Sometimes you want a Quix Streams client to initially use one environment, and then configure it to work with another environment. This is sometimes done to test different environments. This can be achieved by simply changing the streaming token used to authenticate your Quix Streams client.

In Quix Streams a streaming token is used to authenticate Quix Streams with a specific environment.

Tip

Quix Cloud automatically injects the streaming token inside the Quix Streams configuration using the Quix__Sdk__Token environment variable. Note that the streaming token is also known as an SDK token.

Token is scoped to an environment

Each streaming token is scoped to one environment - this is the environment in which it is obtained. For example, if you obtain the token from your production environment, then it is scoped to work only with that environment.

Using .env and the Quix CLI to select an environment

If you are working locally you may to point to different environments while you are developing your pipeline.

You can use the Quix CLI to select the environment you want to connect to, and it will manage your .env file configuration for you.

First you use the quix use command to select your environment. Then you run quix local variables export inside your application folder which generates the .env file to configure the streaming token of the selected environment.

Tip

This command is run automatically by your IDE if you have configured it previously with the command quix local init, for example, quix local init --vscode.

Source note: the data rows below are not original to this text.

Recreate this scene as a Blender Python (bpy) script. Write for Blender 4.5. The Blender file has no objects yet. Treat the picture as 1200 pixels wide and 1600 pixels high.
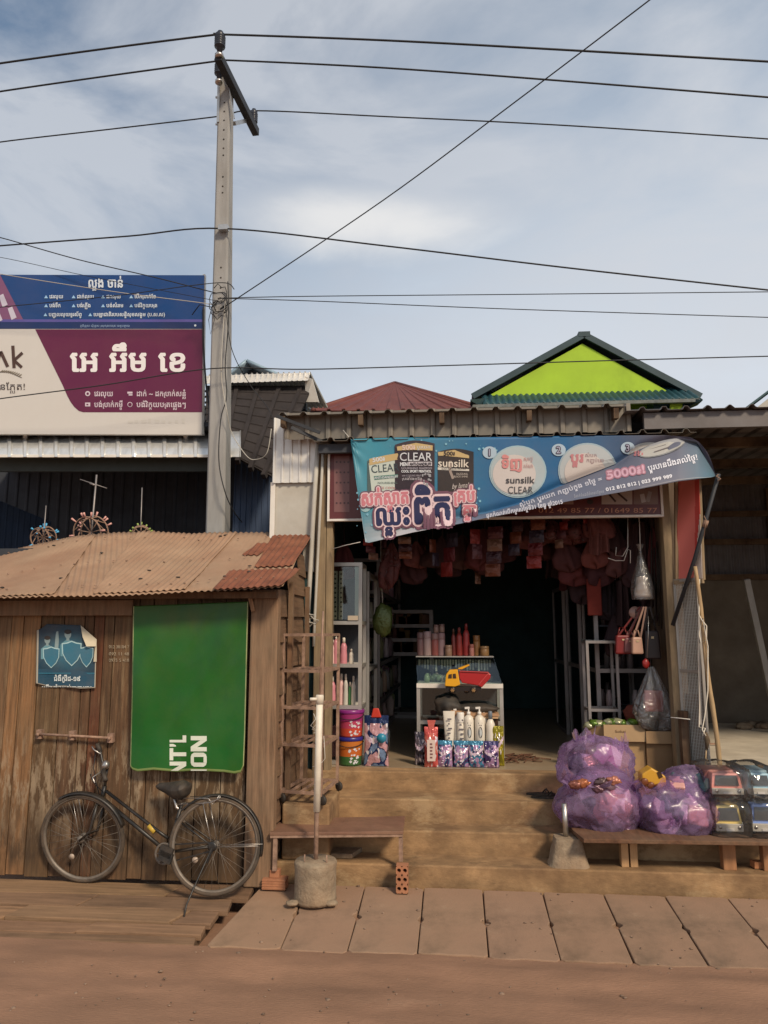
import bpy, bmesh, math, random
from mathutils import Vector, noise, Matrix
from mathutils.geometry import delaunay_2d_cdt
R = math.radians
sc = bpy.context.scene
rnd = random.Random(7)

# ---------------------------------------------------------------- camera, sky, sun, exposure
F, TH, YAW, CH = 1155.0, R(9.1), R(5.3), 1.9
cam_d = bpy.data.cameras.new('camera')
cam_d.sensor_fit = 'VERTICAL'; cam_d.sensor_height = 36.0; cam_d.sensor_width = 27.0
cam_d.lens = 36.0 * F / 1600.0
cam_d.clip_start = 0.05; cam_d.clip_end = 2000
cam = bpy.data.objects.new('camera', cam_d); sc.collection.objects.link(cam)
cam.location = (0, 0, CH); cam.rotation_euler = (math.pi/2 + TH, 0, YAW)
sc.camera = cam

SUN_DIR = Vector((0.55, -0.75, 0.75)).normalized()      # towards the sun, behind and right of the viewer
sun_d = bpy.data.lights.new('sun', 'SUN'); sun_d.energy = 2.5; sun_d.angle = R(10); sun_d.color = (1, 0.84, 0.64)
sun = bpy.data.objects.new('sun', sun_d); sc.collection.objects.link(sun)
sun.rotation_euler = SUN_DIR.to_track_quat('Z', 'Y').to_euler(); sun.location = (6, -8, 12)

sc.view_settings.view_transform = 'Standard'; sc.view_settings.look = 'None'
sc.view_settings.exposure = 0.40; sc.view_settings.gamma = 1.0

world = bpy.data.worlds.new('World'); sc.world = world; world.use_nodes = True
wn, wl = world.node_tree.nodes, world.node_tree.links
wn.clear()
w_out = wn.new('ShaderNodeOutputWorld'); w_bg = wn.new('ShaderNodeBackground'); w_bg.inputs['Strength'].default_value = 0.075
sky = wn.new('ShaderNodeTexSky'); sky.sky_type = 'NISHITA'; sky.sun_disc = False
sky.sun_elevation = math.asin(SUN_DIR.z); sky.sun_rotation = math.atan2(SUN_DIR.x, SUN_DIR.y)
wtc = wn.new('ShaderNodeTexCoord')
sep = wn.new('ShaderNodeSeparateXYZ'); wl.new(wtc.outputs['Generated'], sep.inputs[0])
grad = wn.new('ShaderNodeValToRGB')
for p, c in ((0.0, (7.5, 7.8, 8.3)), (0.33, (7.1, 7.6, 8.3)), (0.47, (5.9, 6.6, 7.5)), (0.58, (4.5, 5.25, 6.3)), (0.72, (2.6, 3.4, 4.55)), (0.95, (2.3, 3.2, 4.6))):
    e = grad.color_ramp.elements.new(p); e.color = (*c, 1)
grad.color_ramp.elements.remove(grad.color_ramp.elements[0])
grad.color_ramp.elements.remove(grad.color_ramp.elements[-1])
wl.new(sep.outputs['Z'], grad.inputs[0])
wmap = wn.new('ShaderNodeMapping'); wmap.inputs['Scale'].default_value = (1.4, 1.4, 3.6); wmap.inputs['Rotation'].default_value = (0.15, 0.28, 0.4)
wl.new(wtc.outputs['Generated'], wmap.inputs[0])
wnoi = wn.new('ShaderNodeTexNoise'); wnoi.inputs['Scale'].default_value = 1.9; wnoi.inputs['Detail'].default_value = 11; wnoi.inputs['Roughness'].default_value = 0.55
wnoi.inputs['Distortion'].default_value = 0.35
wl.new(wmap.outputs[0], wnoi.inputs[0])
wramp = wn.new('ShaderNodeValToRGB')
wramp.color_ramp.elements[0].position = 0.41; wramp.color_ramp.elements[1].position = 0.62
wl.new(wnoi.outputs['Fac'], wramp.inputs[0])
wmix = wn.new('ShaderNodeMixRGB'); wmix.inputs[2].default_value = (6.9, 7.15, 7.6, 1)
wmul = wn.new('ShaderNodeMath'); wmul.operation = 'MULTIPLY'; wmul.inputs[1].default_value = 0.74
wl.new(wramp.outputs[0], wmul.inputs[0]); wl.new(wmul.outputs[0], wmix.inputs[0]); 
wdl = wn.new('ShaderNodeVectorMath'); wdl.operation = 'DISTANCE'; wl.new(wtc.outputs['Generated'], wdl.inputs[0])
dl = Vector((-0.52, 0.62, 0.58)).normalized(); wdl.inputs[1].default_value = dl
wda = wn.new('ShaderNodeMath'); wda.operation = 'MULTIPLY_ADD'; wda.inputs[1].default_value = -0.9; wl.new(wnoi.outputs['Fac'], wda.inputs[0]); wl.new(wdl.outputs['Value'], wda.inputs[2])
wdr = wn.new('ShaderNodeMapRange'); wdr.interpolation_type = 'SMOOTHSTEP'; wdr.inputs[1].default_value = -0.35; wdr.inputs[2].default_value = 0.35; wdr.inputs[3].default_value = 0.62; wdr.inputs[4].default_value = 1.0
wl.new(wda.outputs[0], wdr.inputs[0])
wdm = wn.new('ShaderNodeMixRGB'); wdm.blend_type = 'MULTIPLY'; wdm.inputs[0].default_value = 1; wl.new(grad.outputs[0], wdm.inputs[1]); wdc = wn.new('ShaderNodeMapRange'); wdc.inputs[1].default_value = .62; wdc.inputs[2].default_value = 1.0
wl.new(wdr.outputs[0], wdc.inputs[0]); wdx = wn.new('ShaderNodeMixRGB'); wdx.inputs[1].default_value = (.38, .49, .62, 1); wdx.inputs[2].default_value = (1, 1, 1, 1)
wl.new(wdc.outputs[0], wdx.inputs[0]); wl.new(wdx.outputs[0], wdm.inputs[2])
wl.new(wdm.outputs[0], wmix.inputs[1])
# one brighter cloud bank low over the shop
wdot = wn.new('ShaderNodeVectorMath'); wdot.operation = 'DISTANCE'
wms = wn.new('ShaderNodeMapping'); wms.inputs['Scale'].default_value = (1, 1, 4.6)
wl.new(wtc.outputs['Generated'], wms.inputs[0]); wl.new(wms.outputs[0], wdot.inputs[0])
bd = Vector((-0.105, 0.86, 0.515)).normalized(); wdot.inputs[1].default_value = (bd.x, bd.y, bd.z*4.6)
wadd = wn.new('ShaderNodeMath'); wadd.operation = 'MULTIPLY_ADD'; wadd.inputs[1].default_value = 0.55; 
wl.new(wnoi.outputs['Fac'], wadd.inputs[0]); wl.new(wdot.outputs['Value'], wadd.inputs[2])
wr2 = wn.new('ShaderNodeMapRange'); wr2.interpolation_type = 'SMOOTHSTEP'
wr2.inputs[1].default_value = 0.30; wr2.inputs[2].default_value = 0.50; wr2.inputs[3].default_value = 0.85; wr2.inputs[4].default_value = 0.0
wl.new(wadd.outputs[0], wr2.inputs[0])
wmix2 = wn.new('ShaderNodeMixRGB'); wmix2.inputs[2].default_value = (9.2, 9.05, 8.85, 1)
wl.new(wr2.outputs[0], wmix2.inputs[0]); wl.new(wmix.outputs[0], wmix2.inputs[1])
wmix3 = wn.new('ShaderNodeMixRGB'); wmix3.inputs[0].default_value = 0.93
wl.new(sky.outputs[0], wmix3.inputs[1]); wl.new(wmix2.outputs[0], wmix3.inputs[2])
wl.new(wmix3.outputs[0], w_bg.inputs['Color']); wl.new(w_bg.outputs[0], w_out.inputs['Surface'])

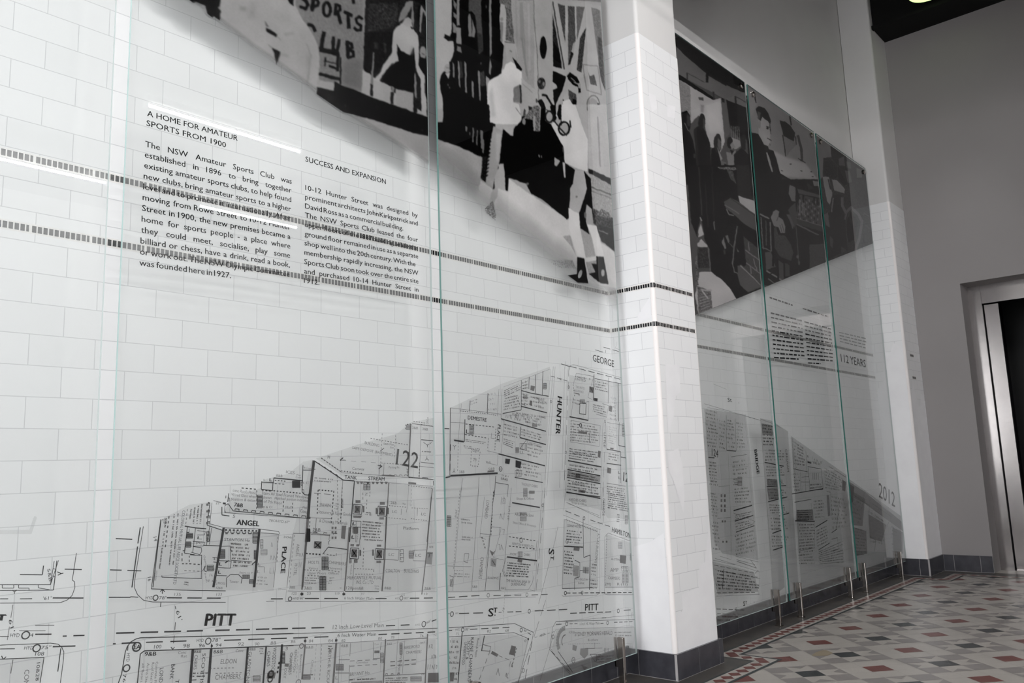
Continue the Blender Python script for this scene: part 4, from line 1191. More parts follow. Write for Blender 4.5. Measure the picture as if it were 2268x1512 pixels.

You might want to connect to a local broker for testing and development. Use the quix context broker set command to set up your local broker configuration.

You can then switch from a local broker to the Quix Cloud environment using quix context broker toggle.

Tip

Use quix context current to check which environment or local broker you are pointing to.

Passing token to the Application object

Alternatively, you can specify the SDK token directly in your client code. This is done when creating the Application object in your Quix Streams client, for example:

Application(quix_sdk_token="sdk-49..a5")

This value overrides the Quix__Sdk__Token environment variable, which is set for you automatically when running code in Quix Cloud, or any local environment you may have set through using Quix CLI or environment files or variables.

Topic names across multiple environments

Topics have a topic name and a topic ID. The topic name is a short textual name which may be the same across multiple environments. The topic ID uniquely identifies the topic across all organizations, projects, and environments.

As streaming tokens are scoped to a specific environment, it means you can specify a topic name, even if that same topic name is used across multiple environments. This is because the topic ID is automatically used for you, based on the streaming token used. For example, if you had a topic called f1-data in production and development environments, you could simply use the topic name of f1-data in your code, regardless of the environment you're connecting to. In production, the topic ID might be orgname-projectname-prod-f1-data, and in development it might be orgname-projectname-dev-f1-data, however, the correct topic ID is automatically used by Quix Streams, as the environment is identified in the token, and therefore the correct prefix to the topic name can be generated.